Olhei os três bebés, redondinhos, lindos e luzidios, não resultado de um qualquer creme Baby Johnson's anti-alérgico, mas do óleo, mais que queimado, de fritar as batatas. Olhando para eles apercebi-me que eram a imagem de pequenos diamantes, começados a serem burilados, pois já brilhavam, quais diamantes usados por mulheres ricas, que não sabem o que é dar de mamar, e muito menos a dois gémeos que lutam pelo que querem, e também não sabem o quanto é delicioso viajar num chapa de 9 lugares, superlotado com dezanove pessoas de verdade, que vivem o momento, o dia-a-dia, e entre elas dois gémeos que lutavam pelo leite da mama esquerda da sua mãe, mãe essa que tem um sorriso lindo de felicidade, que inundava os seus olhos negros e brilhantes.

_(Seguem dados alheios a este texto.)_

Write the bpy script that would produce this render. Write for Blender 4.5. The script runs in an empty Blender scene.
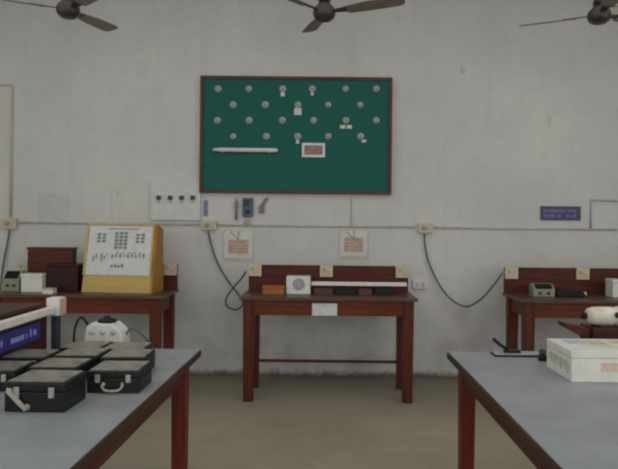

Os passageiros foram saindo a partir de Moatize, os meus queridos companheiros seguiram os seus caminhos e as suas vidas, e como são sempre as crianças que mudam a vida e o mundo, estes também mudaram, além de muitas outras coisas, o odor daquele chapa de 9 lugares, superlotado... Quando saíram, ao cheiro de bedum, peixe seco, alhos e cebolas, do início de viagem, juntava-se o cheiro natural das crianças de dezoite meses fechadas num chapa durante 4 horas, e... de uma franga aconchegadinha ao peito de uma menina linda de oito anos.